Give the material again in full, matching it exactly.

-------- Supplied material --------

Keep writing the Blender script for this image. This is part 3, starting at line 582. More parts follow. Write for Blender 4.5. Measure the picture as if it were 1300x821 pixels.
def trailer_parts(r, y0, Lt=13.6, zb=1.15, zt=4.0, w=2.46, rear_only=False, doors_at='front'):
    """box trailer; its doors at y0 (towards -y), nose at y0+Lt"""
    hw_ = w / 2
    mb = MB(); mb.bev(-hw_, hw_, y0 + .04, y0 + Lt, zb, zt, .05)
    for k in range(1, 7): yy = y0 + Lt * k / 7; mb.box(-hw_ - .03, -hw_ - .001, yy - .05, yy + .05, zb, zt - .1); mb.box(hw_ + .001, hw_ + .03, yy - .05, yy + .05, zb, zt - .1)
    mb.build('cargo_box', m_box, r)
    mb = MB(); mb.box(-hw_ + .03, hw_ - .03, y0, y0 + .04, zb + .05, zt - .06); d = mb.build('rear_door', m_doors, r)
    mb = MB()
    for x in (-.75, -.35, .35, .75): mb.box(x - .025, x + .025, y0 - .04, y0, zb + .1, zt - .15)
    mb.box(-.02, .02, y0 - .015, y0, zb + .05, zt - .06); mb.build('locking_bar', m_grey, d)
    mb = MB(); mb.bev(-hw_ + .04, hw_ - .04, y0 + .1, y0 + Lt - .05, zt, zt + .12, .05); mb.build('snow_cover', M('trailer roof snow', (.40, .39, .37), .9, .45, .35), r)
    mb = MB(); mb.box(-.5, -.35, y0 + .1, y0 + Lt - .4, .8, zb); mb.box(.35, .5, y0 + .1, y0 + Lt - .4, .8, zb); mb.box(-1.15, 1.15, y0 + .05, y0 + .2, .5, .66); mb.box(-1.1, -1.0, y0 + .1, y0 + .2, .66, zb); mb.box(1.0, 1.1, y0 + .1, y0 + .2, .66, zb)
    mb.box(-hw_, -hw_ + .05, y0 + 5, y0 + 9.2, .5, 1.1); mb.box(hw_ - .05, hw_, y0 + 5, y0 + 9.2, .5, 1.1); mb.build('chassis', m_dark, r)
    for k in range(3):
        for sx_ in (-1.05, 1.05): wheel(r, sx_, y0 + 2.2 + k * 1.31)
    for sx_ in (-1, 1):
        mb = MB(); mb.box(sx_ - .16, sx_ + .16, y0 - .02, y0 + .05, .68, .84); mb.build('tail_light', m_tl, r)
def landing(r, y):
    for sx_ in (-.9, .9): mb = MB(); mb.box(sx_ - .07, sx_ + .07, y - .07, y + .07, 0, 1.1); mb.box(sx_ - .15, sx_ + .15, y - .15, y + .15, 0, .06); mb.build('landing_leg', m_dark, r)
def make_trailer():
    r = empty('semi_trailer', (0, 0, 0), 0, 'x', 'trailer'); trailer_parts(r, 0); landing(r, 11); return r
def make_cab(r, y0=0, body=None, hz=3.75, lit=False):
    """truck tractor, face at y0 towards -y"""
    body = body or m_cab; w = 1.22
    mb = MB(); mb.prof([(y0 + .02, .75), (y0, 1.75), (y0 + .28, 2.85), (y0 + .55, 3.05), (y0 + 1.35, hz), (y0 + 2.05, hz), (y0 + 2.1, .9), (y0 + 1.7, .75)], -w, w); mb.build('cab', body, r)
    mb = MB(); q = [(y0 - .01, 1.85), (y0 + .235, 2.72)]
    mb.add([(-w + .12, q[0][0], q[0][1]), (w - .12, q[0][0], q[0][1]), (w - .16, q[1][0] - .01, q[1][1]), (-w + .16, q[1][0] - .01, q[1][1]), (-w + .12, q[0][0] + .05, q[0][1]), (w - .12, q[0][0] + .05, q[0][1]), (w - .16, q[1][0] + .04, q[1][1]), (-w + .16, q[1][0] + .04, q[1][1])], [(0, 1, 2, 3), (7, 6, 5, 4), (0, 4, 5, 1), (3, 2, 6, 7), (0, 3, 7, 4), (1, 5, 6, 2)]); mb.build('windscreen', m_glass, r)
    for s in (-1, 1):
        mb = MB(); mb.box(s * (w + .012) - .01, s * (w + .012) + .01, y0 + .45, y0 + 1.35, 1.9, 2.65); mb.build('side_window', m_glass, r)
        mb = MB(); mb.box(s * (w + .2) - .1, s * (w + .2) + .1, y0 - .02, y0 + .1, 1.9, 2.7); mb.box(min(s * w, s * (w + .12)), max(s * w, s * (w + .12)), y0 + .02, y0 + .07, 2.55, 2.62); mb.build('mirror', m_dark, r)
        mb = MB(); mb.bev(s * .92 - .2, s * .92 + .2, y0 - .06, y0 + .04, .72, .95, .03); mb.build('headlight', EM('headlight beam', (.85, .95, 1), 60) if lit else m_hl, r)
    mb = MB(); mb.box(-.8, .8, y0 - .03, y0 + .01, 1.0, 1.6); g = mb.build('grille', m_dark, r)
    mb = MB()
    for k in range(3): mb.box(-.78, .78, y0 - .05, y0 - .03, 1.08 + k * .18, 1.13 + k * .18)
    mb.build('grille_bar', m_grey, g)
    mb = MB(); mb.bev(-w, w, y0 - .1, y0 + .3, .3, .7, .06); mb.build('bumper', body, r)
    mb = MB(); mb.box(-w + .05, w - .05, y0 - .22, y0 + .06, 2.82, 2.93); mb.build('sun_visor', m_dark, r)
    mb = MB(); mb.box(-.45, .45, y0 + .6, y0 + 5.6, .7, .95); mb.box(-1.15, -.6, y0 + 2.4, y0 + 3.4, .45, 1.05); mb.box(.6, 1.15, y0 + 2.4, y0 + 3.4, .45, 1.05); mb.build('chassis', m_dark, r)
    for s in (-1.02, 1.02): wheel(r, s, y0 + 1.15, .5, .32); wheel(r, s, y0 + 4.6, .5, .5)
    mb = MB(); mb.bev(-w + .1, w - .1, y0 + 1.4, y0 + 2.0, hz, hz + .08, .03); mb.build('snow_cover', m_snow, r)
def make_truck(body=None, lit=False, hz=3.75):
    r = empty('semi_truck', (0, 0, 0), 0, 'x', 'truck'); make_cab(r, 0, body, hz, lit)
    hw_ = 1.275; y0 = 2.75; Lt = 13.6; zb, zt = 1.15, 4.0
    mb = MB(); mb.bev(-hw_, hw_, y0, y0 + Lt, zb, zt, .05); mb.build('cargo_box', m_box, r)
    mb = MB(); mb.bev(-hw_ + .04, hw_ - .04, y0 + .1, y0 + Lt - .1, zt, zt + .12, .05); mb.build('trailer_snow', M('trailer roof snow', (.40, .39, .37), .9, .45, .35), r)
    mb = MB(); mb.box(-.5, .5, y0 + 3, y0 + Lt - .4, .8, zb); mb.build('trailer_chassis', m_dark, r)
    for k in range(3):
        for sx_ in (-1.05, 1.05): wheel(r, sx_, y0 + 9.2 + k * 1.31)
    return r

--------

→ Task result:
Keep writing the Blender script for this image. This is part 3, starting at line 582. More parts follow. Write for Blender 4.5. Measure the picture as if it were 1300x821 pixels.
def trailer_parts(r, y0, Lt=13.6, zb=1.15, zt=4.0, w=2.46, rear_only=False, doors_at='front'):
    """box trailer; its doors at y0 (towards -y), nose at y0+Lt"""
    hw_ = w / 2
    mb = MB(); mb.bev(-hw_, hw_, y0 + .04, y0 + Lt, zb, zt, .05)
    for k in range(1, 7): yy = y0 + Lt * k / 7; mb.box(-hw_ - .03, -hw_ - .001, yy - .05, yy + .05, zb, zt - .1); mb.box(hw_ + .001, hw_ + .03, yy - .05, yy + .05, zb, zt - .1)
    mb.build('cargo_box', m_box, r)
    mb = MB(); mb.box(-hw_ + .03, hw_ - .03, y0, y0 + .04, zb + .05, zt - .06); d = mb.build('rear_door', m_doors, r)
    mb = MB()
    for x in (-.75, -.35, .35, .75): mb.box(x - .025, x + .025, y0 - .04, y0, zb + .1, zt - .15)
    mb.box(-.02, .02, y0 - .015, y0, zb + .05, zt - .06); mb.build('locking_bar', m_grey, d)
    mb = MB(); mb.bev(-hw_ + .04, hw_ - .04, y0 + .1, y0 + Lt - .05, zt, zt + .12, .05); mb.build('snow_cover', M('trailer roof snow', (.40, .39, .37), .9, .45, .35), r)
    mb = MB(); mb.box(-.5, -.35, y0 + .1, y0 + Lt - .4, .8, zb); mb.box(.35, .5, y0 + .1, y0 + Lt - .4, .8, zb); mb.box(-1.15, 1.15, y0 + .05, y0 + .2, .5, .66); mb.box(-1.1, -1.0, y0 + .1, y0 + .2, .66, zb); mb.box(1.0, 1.1, y0 + .1, y0 + .2, .66, zb)
    mb.box(-hw_, -hw_ + .05, y0 + 5, y0 + 9.2, .5, 1.1); mb.box(hw_ - .05, hw_, y0 + 5, y0 + 9.2, .5, 1.1); mb.build('chassis', m_dark, r)
    for k in range(3):
        for sx_ in (-1.05, 1.05): wheel(r, sx_, y0 + 2.2 + k * 1.31)
    for sx_ in (-1, 1):
        mb = MB(); mb.box(sx_ - .16, sx_ + .16, y0 - .02, y0 + .05, .68, .84); mb.build('tail_light', m_tl, r)
def landing(r, y):
    for sx_ in (-.9, .9): mb = MB(); mb.box(sx_ - .07, sx_ + .07, y - .07, y + .07, 0, 1.1); mb.box(sx_ - .15, sx_ + .15, y - .15, y + .15, 0, .06); mb.build('landing_leg', m_dark, r)
def make_trailer():
    r = empty('semi_trailer', (0, 0, 0), 0, 'x', 'trailer'); trailer_parts(r, 0); landing(r, 11); return r
def make_cab(r, y0=0, body=None, hz=3.75, lit=False):
    """truck tractor, face at y0 towards -y"""
    body = body or m_cab; w = 1.22
    mb = MB(); mb.prof([(y0 + .02, .75), (y0, 1.75), (y0 + .28, 2.85), (y0 + .55, 3.05), (y0 + 1.35, hz), (y0 + 2.05, hz), (y0 + 2.1, .9), (y0 + 1.7, .75)], -w, w); mb.build('cab', body, r)
    mb = MB(); q = [(y0 - .01, 1.85), (y0 + .235, 2.72)]
    mb.add([(-w + .12, q[0][0], q[0][1]), (w - .12, q[0][0], q[0][1]), (w - .16, q[1][0] - .01, q[1][1]), (-w + .16, q[1][0] - .01, q[1][1]), (-w + .12, q[0][0] + .05, q[0][1]), (w - .12, q[0][0] + .05, q[0][1]), (w - .16, q[1][0] + .04, q[1][1]), (-w + .16, q[1][0] + .04, q[1][1])], [(0, 1, 2, 3), (7, 6, 5, 4), (0, 4, 5, 1), (3, 2, 6, 7), (0, 3, 7, 4), (1, 5, 6, 2)]); mb.build('windscreen', m_glass, r)
    for s in (-1, 1):
        mb = MB(); mb.box(s * (w + .012) - .01, s * (w + .012) + .01, y0 + .45, y0 + 1.35, 1.9, 2.65); mb.build('side_window', m_glass, r)
        mb = MB(); mb.box(s * (w + .2) - .1, s * (w + .2) + .1, y0 - .02, y0 + .1, 1.9, 2.7); mb.box(min(s * w, s * (w + .12)), max(s * w, s * (w + .12)), y0 + .02, y0 + .07, 2.55, 2.62); mb.build('mirror', m_dark, r)
        mb = MB(); mb.bev(s * .92 - .2, s * .92 + .2, y0 - .06, y0 + .04, .72, .95, .03); mb.build('headlight', EM('headlight beam', (.85, .95, 1), 60) if lit else m_hl, r)
    mb = MB(); mb.box(-.8, .8, y0 - .03, y0 + .01, 1.0, 1.6); g = mb.build('grille', m_dark, r)
    mb = MB()
    for k in range(3): mb.box(-.78, .78, y0 - .05, y0 - .03, 1.08 + k * .18, 1.13 + k * .18)
    mb.build('grille_bar', m_grey, g)
    mb = MB(); mb.bev(-w, w, y0 - .1, y0 + .3, .3, .7, .06); mb.build('bumper', body, r)
    mb = MB(); mb.box(-w + .05, w - .05, y0 - .22, y0 + .06, 2.82, 2.93); mb.build('sun_visor', m_dark, r)
    mb = MB(); mb.box(-.45, .45, y0 + .6, y0 + 5.6, .7, .95); mb.box(-1.15, -.6, y0 + 2.4, y0 + 3.4, .45, 1.05); mb.box(.6, 1.15, y0 + 2.4, y0 + 3.4, .45, 1.05); mb.build('chassis', m_dark, r)
    for s in (-1.02, 1.02): wheel(r, s, y0 + 1.15, .5, .32); wheel(r, s, y0 + 4.6, .5, .5)
    mb = MB(); mb.bev(-w + .1, w - .1, y0 + 1.4, y0 + 2.0, hz, hz + .08, .03); mb.build('snow_cover', m_snow, r)
def make_truck(body=None, lit=False, hz=3.75):
    r = empty('semi_truck', (0, 0, 0), 0, 'x', 'truck'); make_cab(r, 0, body, hz, lit)
    hw_ = 1.275; y0 = 2.75; Lt = 13.6; zb, zt = 1.15, 4.0
    mb = MB(); mb.bev(-hw_, hw_, y0, y0 + Lt, zb, zt, .05); mb.build('cargo_box', m_box, r)
    mb = MB(); mb.bev(-hw_ + .04, hw_ - .04, y0 + .1, y0 + Lt - .1, zt, zt + .12, .05); mb.build('trailer_snow', M('trailer roof snow', (.40, .39, .37), .9, .45, .35), r)
    mb = MB(); mb.box(-.5, .5, y0 + 3, y0 + Lt - .4, .8, zb); mb.build('trailer_chassis', m_dark, r)
    for k in range(3):
        for sx_ in (-1.05, 1.05): wheel(r, sx_, y0 + 9.2 + k * 1.31)
    return r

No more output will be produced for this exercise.